The silence in my life


The library – remember them?  We’ve still got one in Witney and I rather enjoy visiting it but opportunities to do so have been rare.  Now I have some enforced free time I thought I would take myself off there to catch up on various job searches, look for opportunities in the local paper (there were none) and generally get away from the house for a few hours to experience some noise.  The library’s proximity to Greggs wasn’t even in the top five reasons for going there.

Libraries aren’t like they once were.  There is a bit more noise, more activity, with kids – horror upon horror - enjoying themselves reading and looking at books, various groups meeting and people working on projects from history searches to college work.

After a quick wander round to look at the various new book and DVD displays, I found myself a table and got established, undertaking the student ritual of unpacking everything from my satchel-like bag and setting it all out on the table in the style of a character in a 1960s movie, the one who is there to shut down the theatre/school/church/railway line and who must in consequence be a stickler for sharpened pencils, neat books and closet fascism.

I got down to work, updating CVs, looking on a number of websites for the magic opportunity which would change my life and generally getting things in order, a pastime I found remarkably helpful.

A young woman was already sat at the other end of the table and she responded to my arrival in the style of the English, adopting an attitude of mild annoyance at my very presence.  Reacting to my arrival, she volubly adjusted her various stationery piles, glowered at me once or twice and then, when she had asserted her authority over the table to her satisfaction, she went to look for a book of some kind to allow her to silently express her horror that I had had the temerity to sit at the same table as her.

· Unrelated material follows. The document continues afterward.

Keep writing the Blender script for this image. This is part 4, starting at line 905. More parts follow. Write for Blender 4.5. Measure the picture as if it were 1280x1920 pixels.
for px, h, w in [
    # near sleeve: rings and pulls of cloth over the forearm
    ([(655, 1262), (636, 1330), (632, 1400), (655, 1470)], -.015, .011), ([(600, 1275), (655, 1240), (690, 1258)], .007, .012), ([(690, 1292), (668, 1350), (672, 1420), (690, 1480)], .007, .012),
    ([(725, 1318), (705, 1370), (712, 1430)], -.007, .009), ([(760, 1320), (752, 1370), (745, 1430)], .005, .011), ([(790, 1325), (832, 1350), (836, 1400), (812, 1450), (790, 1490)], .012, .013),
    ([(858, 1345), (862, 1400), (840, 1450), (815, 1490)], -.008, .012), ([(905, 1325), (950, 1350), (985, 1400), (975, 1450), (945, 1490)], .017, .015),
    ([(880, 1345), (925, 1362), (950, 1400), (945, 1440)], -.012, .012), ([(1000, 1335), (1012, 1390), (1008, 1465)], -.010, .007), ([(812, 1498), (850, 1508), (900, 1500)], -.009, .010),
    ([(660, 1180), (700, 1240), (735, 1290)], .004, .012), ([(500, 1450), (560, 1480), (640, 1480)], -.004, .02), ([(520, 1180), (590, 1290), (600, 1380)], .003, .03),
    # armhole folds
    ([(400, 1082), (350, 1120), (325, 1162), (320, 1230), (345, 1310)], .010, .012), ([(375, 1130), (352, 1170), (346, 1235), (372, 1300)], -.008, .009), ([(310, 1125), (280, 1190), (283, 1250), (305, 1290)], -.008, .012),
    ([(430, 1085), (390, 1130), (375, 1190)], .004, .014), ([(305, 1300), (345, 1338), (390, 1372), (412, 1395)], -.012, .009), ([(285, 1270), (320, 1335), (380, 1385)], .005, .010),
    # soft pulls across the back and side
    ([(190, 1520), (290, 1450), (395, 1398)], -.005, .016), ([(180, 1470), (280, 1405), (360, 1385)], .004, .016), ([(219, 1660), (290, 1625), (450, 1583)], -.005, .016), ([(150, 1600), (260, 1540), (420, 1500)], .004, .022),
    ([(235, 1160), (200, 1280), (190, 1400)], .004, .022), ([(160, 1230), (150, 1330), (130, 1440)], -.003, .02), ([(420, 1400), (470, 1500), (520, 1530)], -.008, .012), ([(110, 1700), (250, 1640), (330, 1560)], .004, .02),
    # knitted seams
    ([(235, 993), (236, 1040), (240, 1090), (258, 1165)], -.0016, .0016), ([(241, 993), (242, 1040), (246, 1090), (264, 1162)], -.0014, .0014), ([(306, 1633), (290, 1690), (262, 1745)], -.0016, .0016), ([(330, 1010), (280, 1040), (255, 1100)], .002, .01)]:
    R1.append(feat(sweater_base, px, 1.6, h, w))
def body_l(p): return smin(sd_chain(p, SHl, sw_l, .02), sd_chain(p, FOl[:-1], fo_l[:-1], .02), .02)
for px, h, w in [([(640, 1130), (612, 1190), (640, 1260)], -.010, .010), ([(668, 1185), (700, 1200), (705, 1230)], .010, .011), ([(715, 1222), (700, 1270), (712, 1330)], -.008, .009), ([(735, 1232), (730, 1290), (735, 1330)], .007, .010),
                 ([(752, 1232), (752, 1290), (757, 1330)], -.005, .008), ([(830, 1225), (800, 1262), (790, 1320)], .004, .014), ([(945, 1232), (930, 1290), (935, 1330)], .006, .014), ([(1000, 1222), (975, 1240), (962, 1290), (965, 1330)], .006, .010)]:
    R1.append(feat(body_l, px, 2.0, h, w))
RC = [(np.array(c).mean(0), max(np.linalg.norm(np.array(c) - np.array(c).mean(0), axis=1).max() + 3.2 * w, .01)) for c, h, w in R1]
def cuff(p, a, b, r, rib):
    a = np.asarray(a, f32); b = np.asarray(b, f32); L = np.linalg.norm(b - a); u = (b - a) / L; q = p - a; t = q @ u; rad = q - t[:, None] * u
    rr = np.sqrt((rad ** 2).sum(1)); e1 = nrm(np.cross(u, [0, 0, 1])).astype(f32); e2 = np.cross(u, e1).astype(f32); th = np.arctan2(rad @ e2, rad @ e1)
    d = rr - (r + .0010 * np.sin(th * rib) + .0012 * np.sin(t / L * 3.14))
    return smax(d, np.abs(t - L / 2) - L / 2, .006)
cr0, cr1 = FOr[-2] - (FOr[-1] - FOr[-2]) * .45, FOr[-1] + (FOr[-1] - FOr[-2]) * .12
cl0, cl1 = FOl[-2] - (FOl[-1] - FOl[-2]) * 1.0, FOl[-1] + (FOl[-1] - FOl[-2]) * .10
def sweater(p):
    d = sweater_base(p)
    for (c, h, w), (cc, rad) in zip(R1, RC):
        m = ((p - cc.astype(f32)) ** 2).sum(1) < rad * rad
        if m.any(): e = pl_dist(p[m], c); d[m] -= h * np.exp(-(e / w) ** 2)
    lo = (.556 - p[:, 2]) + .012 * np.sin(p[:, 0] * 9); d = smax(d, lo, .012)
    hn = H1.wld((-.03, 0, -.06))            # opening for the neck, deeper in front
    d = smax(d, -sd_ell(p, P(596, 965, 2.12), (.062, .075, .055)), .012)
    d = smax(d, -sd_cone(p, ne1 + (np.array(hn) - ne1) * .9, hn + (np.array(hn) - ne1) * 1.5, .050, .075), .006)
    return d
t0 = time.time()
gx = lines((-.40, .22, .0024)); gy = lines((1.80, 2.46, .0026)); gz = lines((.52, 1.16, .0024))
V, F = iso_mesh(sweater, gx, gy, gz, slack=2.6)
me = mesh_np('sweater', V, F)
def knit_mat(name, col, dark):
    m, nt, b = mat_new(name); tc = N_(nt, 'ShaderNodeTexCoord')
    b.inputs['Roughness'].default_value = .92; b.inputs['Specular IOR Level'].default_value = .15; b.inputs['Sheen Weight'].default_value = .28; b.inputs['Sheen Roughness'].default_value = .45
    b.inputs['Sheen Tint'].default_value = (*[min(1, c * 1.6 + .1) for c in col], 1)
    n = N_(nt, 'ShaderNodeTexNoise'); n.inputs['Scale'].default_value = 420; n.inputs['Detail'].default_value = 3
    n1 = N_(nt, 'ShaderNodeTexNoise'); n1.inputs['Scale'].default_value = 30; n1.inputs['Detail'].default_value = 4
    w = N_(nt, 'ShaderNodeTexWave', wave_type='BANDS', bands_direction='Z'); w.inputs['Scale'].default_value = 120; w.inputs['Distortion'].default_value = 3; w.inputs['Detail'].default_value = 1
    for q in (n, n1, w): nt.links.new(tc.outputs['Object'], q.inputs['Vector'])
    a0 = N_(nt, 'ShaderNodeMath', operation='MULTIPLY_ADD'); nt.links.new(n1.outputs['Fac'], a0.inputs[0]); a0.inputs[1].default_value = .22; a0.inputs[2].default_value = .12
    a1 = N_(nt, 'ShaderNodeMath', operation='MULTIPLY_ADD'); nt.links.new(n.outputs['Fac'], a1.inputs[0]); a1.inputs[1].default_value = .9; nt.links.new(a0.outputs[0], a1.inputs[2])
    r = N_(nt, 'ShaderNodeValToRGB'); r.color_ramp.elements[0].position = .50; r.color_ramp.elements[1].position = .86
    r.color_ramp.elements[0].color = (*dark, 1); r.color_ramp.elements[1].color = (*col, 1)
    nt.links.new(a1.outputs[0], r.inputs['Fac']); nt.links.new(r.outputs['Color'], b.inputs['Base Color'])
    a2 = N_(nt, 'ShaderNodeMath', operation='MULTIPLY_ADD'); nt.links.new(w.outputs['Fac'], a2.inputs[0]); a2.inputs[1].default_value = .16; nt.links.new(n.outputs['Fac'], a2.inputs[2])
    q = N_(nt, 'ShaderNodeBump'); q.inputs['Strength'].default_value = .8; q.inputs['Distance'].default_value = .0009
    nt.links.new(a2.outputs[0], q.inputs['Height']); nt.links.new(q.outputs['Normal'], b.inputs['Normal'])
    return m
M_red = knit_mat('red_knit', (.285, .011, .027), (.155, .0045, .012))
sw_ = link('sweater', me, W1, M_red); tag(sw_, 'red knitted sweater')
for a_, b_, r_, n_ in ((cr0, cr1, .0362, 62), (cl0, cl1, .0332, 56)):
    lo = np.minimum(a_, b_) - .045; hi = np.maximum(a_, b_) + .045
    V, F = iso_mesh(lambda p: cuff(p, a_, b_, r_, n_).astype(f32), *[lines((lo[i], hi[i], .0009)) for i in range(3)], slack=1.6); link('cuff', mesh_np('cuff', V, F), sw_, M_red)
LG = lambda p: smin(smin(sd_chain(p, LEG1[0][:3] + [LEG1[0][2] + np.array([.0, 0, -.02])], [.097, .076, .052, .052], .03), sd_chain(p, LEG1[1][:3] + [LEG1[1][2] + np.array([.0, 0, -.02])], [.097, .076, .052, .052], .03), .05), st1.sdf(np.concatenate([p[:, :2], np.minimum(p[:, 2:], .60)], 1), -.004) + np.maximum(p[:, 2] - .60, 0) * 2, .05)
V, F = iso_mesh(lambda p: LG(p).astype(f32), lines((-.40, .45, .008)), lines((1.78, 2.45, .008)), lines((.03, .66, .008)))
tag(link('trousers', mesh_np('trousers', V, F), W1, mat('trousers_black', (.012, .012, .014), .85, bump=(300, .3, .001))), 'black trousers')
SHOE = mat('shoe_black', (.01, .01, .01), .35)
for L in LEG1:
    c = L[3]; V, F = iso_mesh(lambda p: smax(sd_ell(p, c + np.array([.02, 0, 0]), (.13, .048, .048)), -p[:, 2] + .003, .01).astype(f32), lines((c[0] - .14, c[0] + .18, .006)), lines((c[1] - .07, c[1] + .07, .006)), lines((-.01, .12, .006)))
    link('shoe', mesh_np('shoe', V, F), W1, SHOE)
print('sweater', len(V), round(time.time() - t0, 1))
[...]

I imagine she thought I was foreign.

An old man came and joined me and the Alpha Female’s abandoned laptop at the other end of the table.  He sat down with a huge tome containing some kind of list.  By the time I left I was desperate to ask him what on earth he was doing since he spent the best part of an hour going through said tome meticulously copying down numbers into a book in tiny script – script so selfishly small that I wasn’t even able to read it.  The nerve.

The children in their section of the library were making the usual racket – all good natured and causing nobody with any sense any problem at all.  The noise was one of small people being happy and enthusiastic about books, so all to the good.  Instead, the library residents were disturbed by the middle-class mum loudly reminding little Archie that they were in a library and that they really needed to be quiet to avoid upsetting other people who was upsetting us all.  Archie was as good as gold: his mum needs a good talking to or a restraining order.

A group of young people sitting around talking about their attempts to get jobs were curiously encouraging, reassuring me that I was not odd for having lost my job and that at least some of these bright young things had years of being bored beyond human reason at a desk, while I had served a decent proportion of my time in such a soul-destroying way.  Their positive conversation was welcome and I’d have liked to have joined in had I not now graduated to ‘old fart’ status in the eyes of anyone under 30.

After many years of spending only a small amount of time in the library, my visit turned out to have been a positive boon for my work and my state of mind.  I shall aim to return at least once a week while I have the opportunity to do so.  Who knows: maybe the old man will have finished his bizarre annotations; maybe the woman will have come to terms with other human beings being within four metres of her; maybe Archie will have had the chance to educate his mum in the ways of shutting up.